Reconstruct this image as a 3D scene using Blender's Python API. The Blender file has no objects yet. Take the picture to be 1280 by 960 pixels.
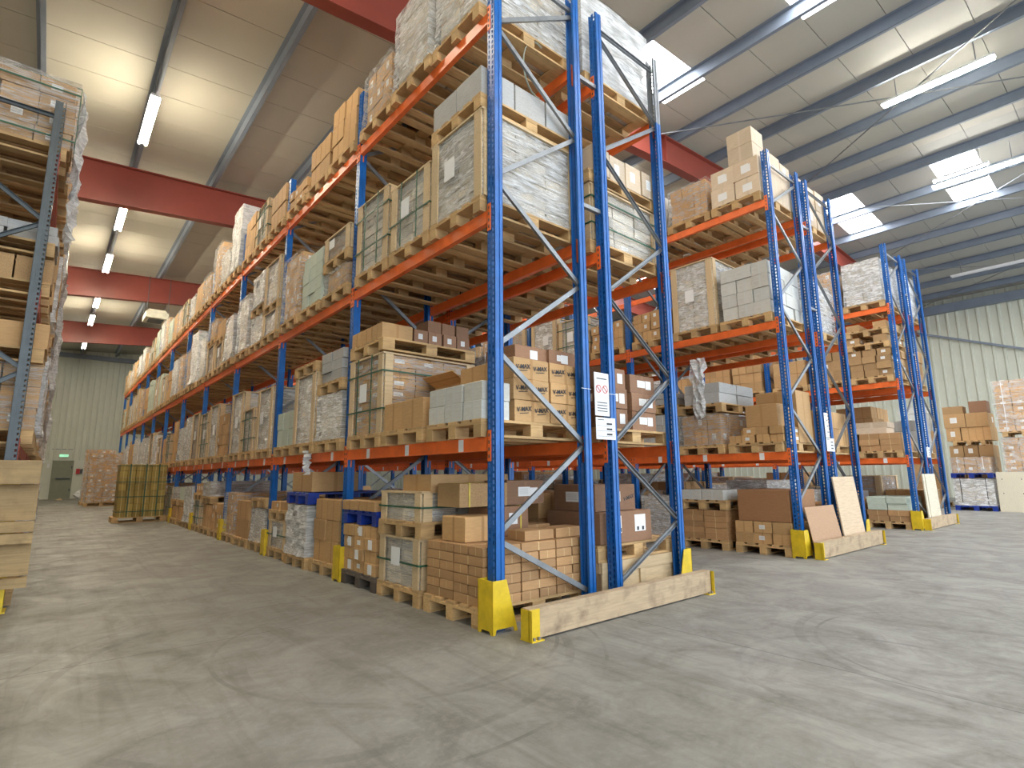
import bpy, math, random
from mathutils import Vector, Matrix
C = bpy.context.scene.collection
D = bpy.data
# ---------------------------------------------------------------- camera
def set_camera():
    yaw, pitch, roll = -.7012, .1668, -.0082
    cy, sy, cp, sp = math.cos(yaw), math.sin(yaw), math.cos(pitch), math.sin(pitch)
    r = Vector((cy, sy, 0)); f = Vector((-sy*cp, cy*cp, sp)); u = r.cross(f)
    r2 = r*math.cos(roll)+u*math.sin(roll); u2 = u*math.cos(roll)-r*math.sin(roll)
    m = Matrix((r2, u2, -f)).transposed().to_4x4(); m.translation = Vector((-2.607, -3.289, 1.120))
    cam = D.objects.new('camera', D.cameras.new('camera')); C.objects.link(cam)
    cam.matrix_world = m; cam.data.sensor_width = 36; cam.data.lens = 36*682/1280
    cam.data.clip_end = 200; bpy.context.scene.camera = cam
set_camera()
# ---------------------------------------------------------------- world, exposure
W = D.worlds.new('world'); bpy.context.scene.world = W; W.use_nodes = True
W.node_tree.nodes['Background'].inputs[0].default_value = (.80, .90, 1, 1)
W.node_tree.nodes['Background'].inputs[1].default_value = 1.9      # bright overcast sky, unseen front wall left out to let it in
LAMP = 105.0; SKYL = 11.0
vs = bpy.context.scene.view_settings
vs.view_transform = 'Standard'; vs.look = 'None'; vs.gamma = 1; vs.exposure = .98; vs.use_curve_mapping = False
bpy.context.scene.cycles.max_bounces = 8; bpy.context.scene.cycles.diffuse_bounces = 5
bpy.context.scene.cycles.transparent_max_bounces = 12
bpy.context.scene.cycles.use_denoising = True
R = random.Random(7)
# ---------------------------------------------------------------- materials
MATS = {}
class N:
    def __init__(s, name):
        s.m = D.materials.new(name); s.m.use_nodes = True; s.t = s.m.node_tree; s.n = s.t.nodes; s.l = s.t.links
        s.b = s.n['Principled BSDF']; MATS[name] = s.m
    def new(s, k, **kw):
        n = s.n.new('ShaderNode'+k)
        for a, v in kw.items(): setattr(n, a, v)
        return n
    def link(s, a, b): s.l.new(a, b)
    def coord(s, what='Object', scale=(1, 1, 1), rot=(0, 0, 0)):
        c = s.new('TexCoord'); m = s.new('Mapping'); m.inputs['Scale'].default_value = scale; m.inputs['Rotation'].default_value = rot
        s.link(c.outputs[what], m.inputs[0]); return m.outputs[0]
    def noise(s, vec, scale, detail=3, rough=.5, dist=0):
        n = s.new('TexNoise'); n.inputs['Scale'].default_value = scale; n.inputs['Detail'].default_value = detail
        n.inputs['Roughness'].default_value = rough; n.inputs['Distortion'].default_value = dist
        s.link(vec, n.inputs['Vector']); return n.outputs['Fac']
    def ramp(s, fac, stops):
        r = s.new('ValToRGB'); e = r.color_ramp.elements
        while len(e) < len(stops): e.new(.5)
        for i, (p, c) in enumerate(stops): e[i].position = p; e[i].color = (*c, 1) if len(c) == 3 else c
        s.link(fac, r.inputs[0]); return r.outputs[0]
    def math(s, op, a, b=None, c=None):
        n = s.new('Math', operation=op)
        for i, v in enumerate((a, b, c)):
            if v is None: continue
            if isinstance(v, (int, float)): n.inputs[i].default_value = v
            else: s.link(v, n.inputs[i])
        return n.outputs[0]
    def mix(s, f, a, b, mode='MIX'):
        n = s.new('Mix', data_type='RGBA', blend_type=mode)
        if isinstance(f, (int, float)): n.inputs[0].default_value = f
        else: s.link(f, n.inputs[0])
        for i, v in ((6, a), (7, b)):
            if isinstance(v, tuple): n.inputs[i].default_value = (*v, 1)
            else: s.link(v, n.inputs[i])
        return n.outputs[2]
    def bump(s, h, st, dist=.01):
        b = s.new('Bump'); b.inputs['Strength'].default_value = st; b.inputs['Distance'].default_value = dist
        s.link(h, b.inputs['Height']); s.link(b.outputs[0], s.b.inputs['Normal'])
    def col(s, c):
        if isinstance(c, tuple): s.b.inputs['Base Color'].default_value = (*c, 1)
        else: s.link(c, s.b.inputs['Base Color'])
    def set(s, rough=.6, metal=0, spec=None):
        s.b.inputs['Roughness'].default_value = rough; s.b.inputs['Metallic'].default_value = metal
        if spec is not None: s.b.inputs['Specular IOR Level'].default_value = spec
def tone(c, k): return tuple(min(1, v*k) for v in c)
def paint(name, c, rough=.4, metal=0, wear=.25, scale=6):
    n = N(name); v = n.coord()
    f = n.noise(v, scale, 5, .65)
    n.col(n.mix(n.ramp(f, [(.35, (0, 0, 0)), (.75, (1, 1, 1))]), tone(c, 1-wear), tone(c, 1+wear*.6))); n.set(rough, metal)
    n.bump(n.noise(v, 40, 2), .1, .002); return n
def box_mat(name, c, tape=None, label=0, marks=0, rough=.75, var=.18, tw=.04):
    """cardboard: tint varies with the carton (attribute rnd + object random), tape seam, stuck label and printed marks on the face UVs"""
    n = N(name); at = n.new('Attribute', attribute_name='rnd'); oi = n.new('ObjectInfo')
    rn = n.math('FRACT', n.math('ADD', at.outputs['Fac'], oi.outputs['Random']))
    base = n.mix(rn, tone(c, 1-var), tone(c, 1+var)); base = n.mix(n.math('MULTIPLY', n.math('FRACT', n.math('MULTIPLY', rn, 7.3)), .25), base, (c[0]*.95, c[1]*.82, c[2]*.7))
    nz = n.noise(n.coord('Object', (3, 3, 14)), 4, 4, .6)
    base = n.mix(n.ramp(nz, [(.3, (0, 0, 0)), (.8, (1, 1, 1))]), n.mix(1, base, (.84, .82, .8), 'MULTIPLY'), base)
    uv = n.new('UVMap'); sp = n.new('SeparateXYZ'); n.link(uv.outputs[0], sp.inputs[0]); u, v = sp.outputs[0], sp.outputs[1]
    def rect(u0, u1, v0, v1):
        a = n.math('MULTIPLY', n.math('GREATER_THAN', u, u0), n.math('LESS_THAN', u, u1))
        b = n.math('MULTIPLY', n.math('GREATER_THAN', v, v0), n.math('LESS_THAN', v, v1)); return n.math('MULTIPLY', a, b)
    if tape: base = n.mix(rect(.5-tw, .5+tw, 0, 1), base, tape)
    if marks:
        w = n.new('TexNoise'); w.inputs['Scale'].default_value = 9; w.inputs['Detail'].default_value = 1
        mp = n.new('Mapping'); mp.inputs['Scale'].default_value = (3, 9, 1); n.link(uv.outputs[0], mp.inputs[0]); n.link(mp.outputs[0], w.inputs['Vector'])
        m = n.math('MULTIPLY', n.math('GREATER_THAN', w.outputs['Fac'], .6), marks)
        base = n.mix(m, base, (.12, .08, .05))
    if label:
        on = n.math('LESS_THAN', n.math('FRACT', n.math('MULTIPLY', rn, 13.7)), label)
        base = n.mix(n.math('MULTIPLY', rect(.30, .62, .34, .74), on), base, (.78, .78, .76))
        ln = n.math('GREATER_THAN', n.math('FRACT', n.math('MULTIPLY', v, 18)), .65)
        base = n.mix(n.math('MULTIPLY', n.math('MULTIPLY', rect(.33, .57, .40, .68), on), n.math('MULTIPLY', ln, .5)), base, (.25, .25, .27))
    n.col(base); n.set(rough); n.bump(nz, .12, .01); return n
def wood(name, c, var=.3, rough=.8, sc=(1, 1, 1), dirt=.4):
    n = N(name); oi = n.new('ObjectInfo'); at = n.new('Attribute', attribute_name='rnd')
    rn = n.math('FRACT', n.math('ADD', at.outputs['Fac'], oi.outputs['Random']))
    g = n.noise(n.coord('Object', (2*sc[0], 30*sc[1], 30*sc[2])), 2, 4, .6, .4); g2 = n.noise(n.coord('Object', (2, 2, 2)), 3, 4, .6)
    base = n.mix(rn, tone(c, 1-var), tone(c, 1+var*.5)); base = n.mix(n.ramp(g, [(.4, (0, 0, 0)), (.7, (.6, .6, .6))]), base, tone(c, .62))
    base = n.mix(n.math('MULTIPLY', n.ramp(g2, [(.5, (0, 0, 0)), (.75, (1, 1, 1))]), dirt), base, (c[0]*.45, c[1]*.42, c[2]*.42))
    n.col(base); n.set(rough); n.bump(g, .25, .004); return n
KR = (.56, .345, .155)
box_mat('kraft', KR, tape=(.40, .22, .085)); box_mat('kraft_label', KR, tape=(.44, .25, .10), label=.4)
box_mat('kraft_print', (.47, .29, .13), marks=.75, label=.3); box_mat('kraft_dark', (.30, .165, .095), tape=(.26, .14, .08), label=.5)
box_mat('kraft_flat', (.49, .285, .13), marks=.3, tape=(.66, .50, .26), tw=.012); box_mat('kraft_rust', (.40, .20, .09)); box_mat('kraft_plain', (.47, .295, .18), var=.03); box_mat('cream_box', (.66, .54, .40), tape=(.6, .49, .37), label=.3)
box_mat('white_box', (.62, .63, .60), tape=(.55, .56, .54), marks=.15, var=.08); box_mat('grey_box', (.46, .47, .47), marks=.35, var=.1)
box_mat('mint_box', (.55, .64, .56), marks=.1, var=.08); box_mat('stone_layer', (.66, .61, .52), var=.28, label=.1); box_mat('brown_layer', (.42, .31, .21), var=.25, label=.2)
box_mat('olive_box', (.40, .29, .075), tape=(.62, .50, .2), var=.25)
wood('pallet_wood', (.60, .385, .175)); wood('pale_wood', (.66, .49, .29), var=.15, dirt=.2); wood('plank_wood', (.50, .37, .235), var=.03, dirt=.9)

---

Task instructions
List the lines that contain the word "objects".

Exercise response
Reconstruct this image as a 3D scene using Blender's Python API. The Blender file has no objects yet. Take the picture to be 1280 by 960 pixels.
    cam = D.objects.new('camera', D.cameras.new('camera')); C.objects.link(cam)